Another point that investors and entrepreneurs will have to keep in mind is that the exploration program is going to last a long time. Apollo lasted from 1961 till 1975, including the Skylab and Apollo-Soyuz missions. After 14 years the program was abandoned, and all that technology was essentially thrown away. Orion, in contrast, is probably going to last thirty years or more, and there will be several generations of Ares launch vehicles, Orion capsules, and Moon landers. There will be plenty of time for investors and entrepreneurs to carefully target the moment during the overall system development when they want to try and induce NASA or its contractors to buy their products. Unlike the tight schedules of most space projects, this will allow companies to take their time and to perfect and certify their technology before trying to sell it.

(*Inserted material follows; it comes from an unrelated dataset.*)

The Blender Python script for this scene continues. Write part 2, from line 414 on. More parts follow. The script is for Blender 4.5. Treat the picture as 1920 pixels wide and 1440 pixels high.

The real value of the exploration program to the economy will be a subject of debate among experts for many years to come. Like Apollo its impact will be hard to measure, but will be evident in the new industries that will spring up around it. Supporters of the exploration program have long known intuitively that the investments America has made in space technology have helped keep the nation the world’s number one technological superpower. The infinitely complex nature of economic decision-making in a free market system may mean that no one will ever be able to show a direct cause and effect relationship, but that does not mean that it is not there.